В романтической экзотике, в тяге к le pays lointain, к «стране забвенной» нашли свое отражение различные невзгоды: ennui, чувство беспомощности перед лицом политической реакции и филистерством, а также потребность в новых цветах, новых формах, в новой выразительности, в исследованиях внутреннего мира; стремление вырваться из удушливой атмосферы буржуазного и викторианского уклада. Проявляется тяга к экзотике и в примитивизме. Раз западная культура подгнила, стало быть, источник нового мировоззрения следует искать в далеких первобытных культурах.
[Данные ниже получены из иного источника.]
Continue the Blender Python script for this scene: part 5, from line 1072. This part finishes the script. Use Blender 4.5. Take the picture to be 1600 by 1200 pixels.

В «Морском ветре» Малларме все эти элементы сводятся в единое ироническое целое:
Романтический идеал любви и, что существенно, повышенный интерес к кровосмешению ознаменованы идеей о том, что сексуальный экстремизм, культивирование всего патологического способны вернуть личность к полноценному существованию, свести на нет безликий мир мелкобуржуазного факта. Байроническую тему проклятия через запретную любовь и вагнеровскую Liebestod мы вправе рассматривать как суррогат утраченной опасности революционного действия.
Художник делается героем. В обществе, ставшем инертным благодаря репрессиям власти, произведение искусства превращается в беспримерный подвиг. Свои права на подвиг предъявляют Берлиоз в «Бенвенуто Челлини», Золя в «Творчестве». Шелли идет еще дальше: слабый и беспомощный поэт является «непризнанным законодателем человечества». Виктор Гюго объявляет себя Le Mage, божественно одаренным некромантом, стоящим в авангарде человеческого прогресса. Важны, впрочем, не всякого рода притязания, а лишь степень неприятия, разлада между обществом и формирующимися силами духа, которые в этих притязаниях выражаются. Все эти проявления надлома, иллюзорного освобождения и горького скепсиса с исключительной точностью фиксируются в романах и в личной жизни Флобера. Эмма Бовари олицетворяет собой на обнаженно тривиальном уровне вспыхнувшую и нереализованную энергию мечтаний и желаний, для которых в обществе середины XIX века места не нашлось. «Воспитание чувств» — это великий анти-Bildungsroman, анализ воспитания, которое уводит от полноценной жизни чувства «в сторону» тупого буржуазного прозябания. «Бувар и Пекюше» — это бессильный стон ненависти и отвращения, вызванный непоколебимым, как казалось Флоберу, режимом мелкобуржуазных ценностей. А ведь есть еще и «Саламбо». Написанный почти что в середине века, этот роман, исступленно и вместе с тем остраненно повествующий о низкой похоти, варварской бойне и нечеловеческой боли, — самый яркий пример того, о чем идет речь. Садизм этой книги, ее еле сдерживаемая жажда первобытной жестокости находятся в непосредственной связи с тем, как писатель описывает свою собственную душевную жизнь. С отроческих лет он не чувствовал ничего, кроме «ненасытных желаний» и «un ennui atroce».